A Matéria Noturna é aquele tipo de obra que pode ser divida em várias e, por isso, possui qualidades narrativas distintas. Aqui, o público se depara com três momentos: a trajetória de Jaiane (Shirlene Paixão), a de Aíssa (Welket Bungué) e o encontro dos dois. Enquanto se acompanha a jornada de Jaiane há toda uma crescente que é explorada no enredo. Há um estabelecimento de tensão e o sentimentos da personagem são explorados com cuidado.
Isto porque existe tempo de tela e com planos mais longos, o público consegue observar e compreender o que Jaiane está passando em sua volta, quais são as configurações e conflitos presentes em seu cotidiano. Neste universo, também habita o medo e uma atmosfera de suspensão em instaurada. Algo ronda a jovem, que procura encontrar proteção e alegria no que a cerca, como seu trabalho e sua família.
No entanto, uma quebra é criada na trama e quem assiste é levado a seguir por outro rumo. Por alguns minutos, Aíssa ganha o protagonismo dentro do longa-metragem. É necessário algum tempo para começar a se ambientar por esta nova lógica, mas a história passa a fluir novamente. Contudo, até que esta fluidez se estabeleça outra vez, tudo parece truncado e resetado. Além disso, o filme fica um tanto óbvio a partir desta virada no roteiro.
Jaiane e Aíssa vão se conhecer. Este fato está nítido. Todavia, o que incomoda são as voltas que a obra dá até que isto aconteça. É a partir do segundo ato que a falta de equilíbrio narrativo se torna forte ao ponto de afetar o seu resultado geral. Se no início da projeção as coisas tomavam tempo para serem desenvolvidas, do meio em diante são convocados diversos saltos temporais, que podem tornar a fruição da produção um pouco confusa.
Algumas situações são abandonadas no meio do caminho e não há retorno para elas, como na inserção da figura de uma amiga que pede para que Jaiane cuide de seu cachorro, porém, apesar de ter concordado em ficar com este pet, o animal jamais aparece. Talvez, se não fosse dada tanta importância ou espaço para esse diálogo delas no longa, este dado não incomodasse de forma tão intensa.
Mas, A Matéria Noturna peca em saber transmitir o que deseja contar a final e o caminho é tortuoso. Esta é sim uma história de amor, sobre duas pessoas quebradas que se encontram e dão algum sentido para suas existências neste processo. No entanto, falta liga neste material, para criar uma coesão e uma força. Questões técnicas geram desconfortos em algumas sequências também.

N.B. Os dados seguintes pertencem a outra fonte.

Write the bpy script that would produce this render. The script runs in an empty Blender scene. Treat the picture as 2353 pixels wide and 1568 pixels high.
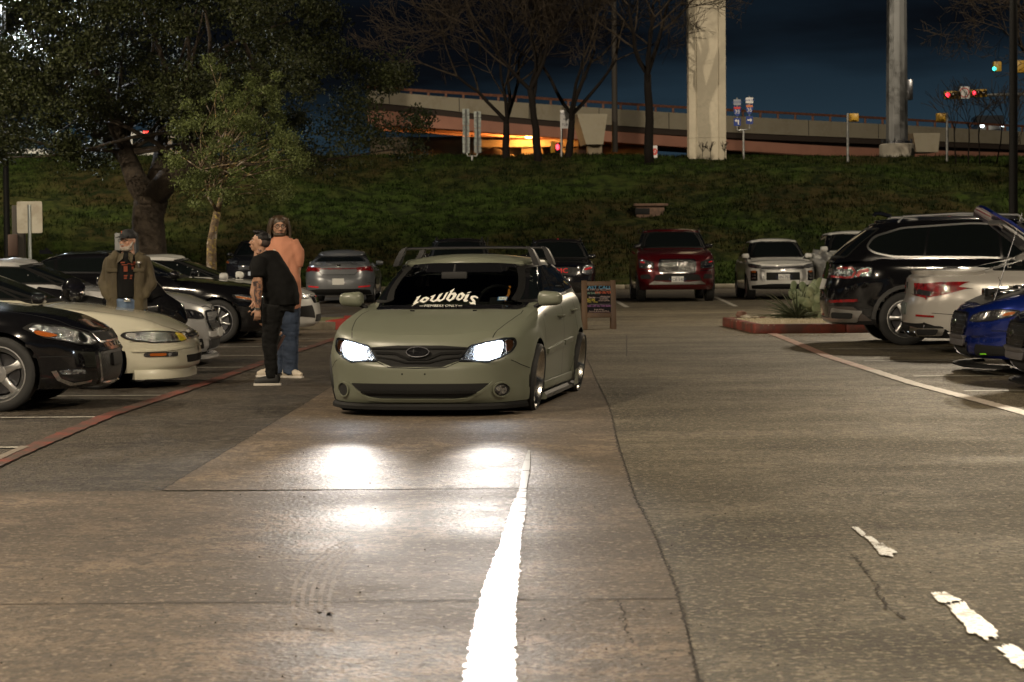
import bpy, bmesh, math, random
import numpy as np
from mathutils import Vector, Matrix, noise as mnoise
from mathutils.bvhtree import BVHTree
from mathutils.geometry import tessellate_polygon
random.seed(7); RS = np.random.RandomState(7)
sc = bpy.context.scene
COL = sc.collection
R = math.radians

# ------------------------------------------------------------------ camera
F, CX, CY, CH = 5230.0, 1176.5, 784.0, 1.47      # focal length and centre in pixels of a 2353 px wide picture, eye height
pit, rol = R(2.387), R(0.5)
fw = Vector((0, math.cos(pit), -math.sin(pit)))
r0 = Vector((1, 0, 0)); u0 = Vector((0, math.sin(pit), math.cos(pit)))
rt = r0*math.cos(rol) - u0*math.sin(rol); up = u0*math.cos(rol) + r0*math.sin(rol)
EYE = Vector((0, 0, CH))
cd = bpy.data.cameras.new('camera'); cam = bpy.data.objects.new('camera', cd); COL.objects.link(cam)
cd.sensor_width = 36; cd.lens = F/2353*36; cd.clip_end = 3000; cd.clip_start = .1
m = Matrix((rt, up, -fw)).transposed().to_4x4(); m.translation = EYE; cam.matrix_world = m
cd.dof.use_dof = True; cd.dof.focus_distance = 19.8; cd.dof.aperture_fstop = 7.0
sc.camera = cam
def ray(u, v): return fw*F + rt*(u-CX) + up*(CY-v)
def gp(u, v, h=0.0):
    d = ray(u, v); p = EYE + d*((h-CH)/d.z); return Vector((p.x, p.y, h))
def sp(u, v, Y):
    d = ray(u, v); return EYE + d*(Y/d.y)

# ------------------------------------------------------------------ sky, exposure
W = bpy.data.worlds.new('World'); sc.world = W; W.use_nodes = True
nt = W.node_tree; nt.nodes.clear()
def N(t, ty, **k):
    n = t.nodes.new(ty)
    for a, b in k.items(): setattr(n, a, b)
    return n
wo = N(nt, 'ShaderNodeOutputWorld'); bg = N(nt, 'ShaderNodeBackground'); bg.inputs[1].default_value = .88
sk = N(nt, 'ShaderNodeTexCoord'); sep = N(nt, 'ShaderNodeSeparateXYZ'); nt.links.new(sk.outputs['Generated'], sep.inputs[0])
rp = N(nt, 'ShaderNodeValToRGB'); nt.links.new(sep.outputs['Z'], rp.inputs[0])
e = rp.color_ramp.elements; e[0].position = 0.0; e[0].color = (.020, .034, .052, 1); e[1].position = .30; e[1].color = (.0018, .0025, .005, 1)
x = e.new(.05); x.color = (.019, .037, .053, 1); x = e.new(.085); x.color = (.009, .018, .028, 1); x = e.new(.13); x.color = (.003, .0052, .009, 1)
mp = N(nt, 'ShaderNodeMapping'); mp.inputs['Scale'].default_value = (1.5, 1.5, 9); nt.links.new(sk.outputs['Generated'], mp.inputs[0])
cn = N(nt, 'ShaderNodeTexNoise'); cn.inputs['Scale'].default_value = 1.6; cn.inputs['Detail'].default_value = 6; cn.inputs['Roughness'].default_value = .52
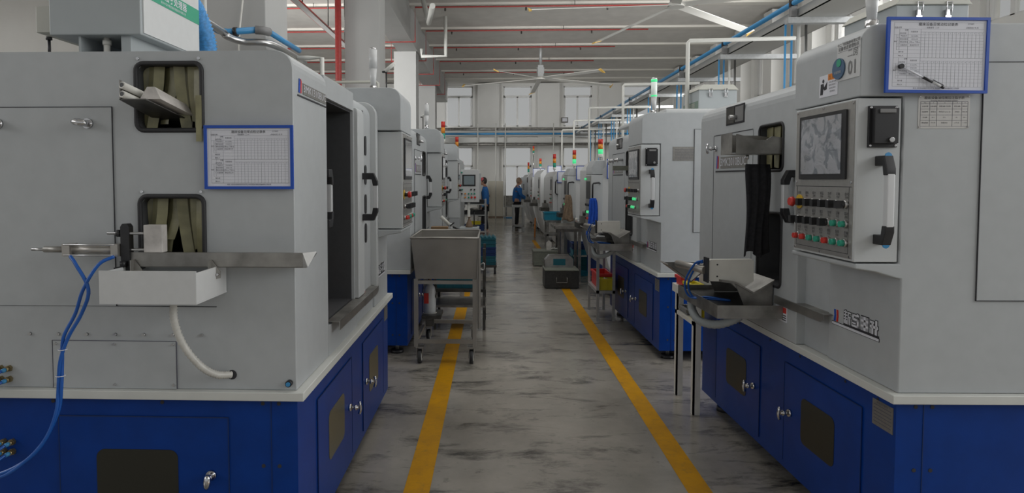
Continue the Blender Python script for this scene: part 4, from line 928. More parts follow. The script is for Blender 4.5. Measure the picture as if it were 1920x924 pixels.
# tapered tub
zt, zb, i_ = 1.135, .765, .04
def panel(mb, p, off, mt): mb.add(p+[tuple(V(q)+V(off)) for q in p], [(0, 1, 2, 3), (7, 6, 5, 4), (0, 4, 5, 1), (1, 5, 6, 2), (2, 6, 7, 3), (3, 7, 4, 0)], mt)
panel(m, [(x0, ya, zt), (x0+i_, ya+.03, zb), (x1-i_*.3, ya+.03, zb), (x1, ya, zt)], (0, .004, 0), 'cart_steel')
panel(m, [(x0, yb, zt), (x0+i_, yb-.03, zb), (x1-i_*.3, yb-.03, zb), (x1, yb, zt)], (0, -.004, 0), 'cart_steel')
panel(m, [(x0, ya, zt), (x0+i_, ya+.03, zb), (x0+i_, yb-.03, zb), (x0, yb, zt)], (.004, 0, 0), 'cart_steel')
panel(m, [(x1, ya, zt), (x1-i_*.3, ya+.03, zb), (x1-i_*.3, yb-.03, zb), (x1, yb, zt)], (-.004, 0, 0), 'cart_steel')
m.box(x0+i_, x1-i_*.3, ya+.03, yb-.03, zb, zb+.004, 'cart_steel'); m.build('tub', ct)
MB().tube([(x0, ya, zt), (x1, ya, zt), (x1, yb, zt), (x0, yb, zt)], .010, 'cart_steel', n=6, closed=True).build('tub_rim', ct)
lx = (x0+.03, x1-.075)
for X in (x0+.045, x1-.03):
    for Y_ in (ya+.03, yb-.05):
        MB().box(X-.018, X+.018, Y_-.018, Y_+.018, .155, .765, 'cart_steel').build('leg', ct)
for (z, w_) in ((.735, .03), (.20, .035)):
    for Y_ in (ya+.03, yb-.05): MB().box(x0+.045, x1-.03, Y_-.015, Y_+.015, z-.015, z+w_-.015, 'cart_steel').build('cross_rail', ct)
    for X in (x0+.045, x1-.03): MB().box(X-.014, X+.014, ya+.03, yb-.05, z-.014, z+.016, 'cart_steel').build('side_rail', ct)
MB().box(x1-.005, x1+.025, ya-.005, ya+.0, .33, 1.14, 'cart_steel').box(x1+.0, x1+.004, ya-.005, ya+.035, .33, 1.14, 'cart_steel').build('corner_angle', ct)
for X in (x0+.075, x1-.06):
    for Y_ in (ya+.05, yb-.06):
        m = MB(); m.cyl((X-.016, Y_, .062), (X+.016, Y_, .062), .062, m='rubber', n=18).cyl((X-.018, Y_, .062), (X+.018, Y_, .062), .042, m='plastic_white', n=14); wh = m.build('wheel', ct)
        MB().box(X-.028, X-.022, Y_-.03, Y_+.03, .05, .15, 'cart_steel').box(X+.022, X+.028, Y_-.03, Y_+.03, .05, .15, 'cart_steel').box(X-.035, X+.035, Y_-.04, Y_+.04, .146, .155, 'cart_steel').build('fork', wh)
MB().tube(smoothpath([(x1+.012, ya+.1, .88), (x1+.05, ya+.1, .90), (x1+.05, ya+.1, .84), (x1+.012, ya+.1, .85)], 4), .005, 'chrome_dull', n=6).build('hook', ct)
# things behind / below the cart
tb = thing('bottle_stand', 'small dark shelf stand seen through the steel cart legs', 'stand', (-.54, 7.05, 0))
m = MB()
m.box(-.12, .46, -.2, .35, .42, .45, 'steel_dark'); m.build('shelf', tb)
for X in (-.10, .44):
    for Y_ in (-.18, .33): MB().box(X-.015, X+.015, Y_-.015, Y_+.015, 0, .90, 'steel_dark').build('leg', tb)
MB().box(-.12, .46, -.2, .35, .25, .27, 'steel_dull').build('rail', tb)
m = MB(); m.box(-.08, .40, 0, .36, 0, .16, 'crate_teal')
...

A câmera parece sempre instável, o foco se perde e a iluminação tem variações qualitativas. A fotografia poderia ser melhor executada e este fator nem sempre é um problema, se o filme se sustenta, de alguma maneira. Contudo, quando o espectador é retirado do mundo ficcional, quando a tecnicidade interfere na recepção e há uma ruptura na imersão, estes pontos se tornam um defeito.
Ainda assim, algumas coisas mantém possível a conexão com a obra. A primeira é qualidade das atuações de Shirlene e Welket. Ambos possuem uma construção de personagem firme, consciente e que investe em olhares e movimentações de cena para fomentar as emoções das suas personagens. Quando os intérpretes estão juntos no ecrã, esta potencialidade aumenta ainda mais.
O jogo de cena de Shirlene e Weilket permite uma aproximação da plateia com Jaiane e Aíssa. Há uma química forte entre o casal e isto ocorre também porque eles brincam com as intenções do texto, deixando abertura para que o outro crie, ao mesmo tempo em que eles parecem aproveitar as invenções um do outro. Um exemplo é o banho entre Jaiane e Aíssa, quando o rapaz se bate no vidro do chuveiro e a namorada dá risada, a identificação com a situação é imediata, elevando a ligação do público com o que está sendo mostrado.
Desta maneira, A Matéria Noturna possui um potencial alto, porém que não foi bem explorado. A ausência de um apuro estético ou zelo com o próprio conteúdo que se tinha em mãos, fez com que a qualidade da obra fosse sendo reduzida a cada minuto.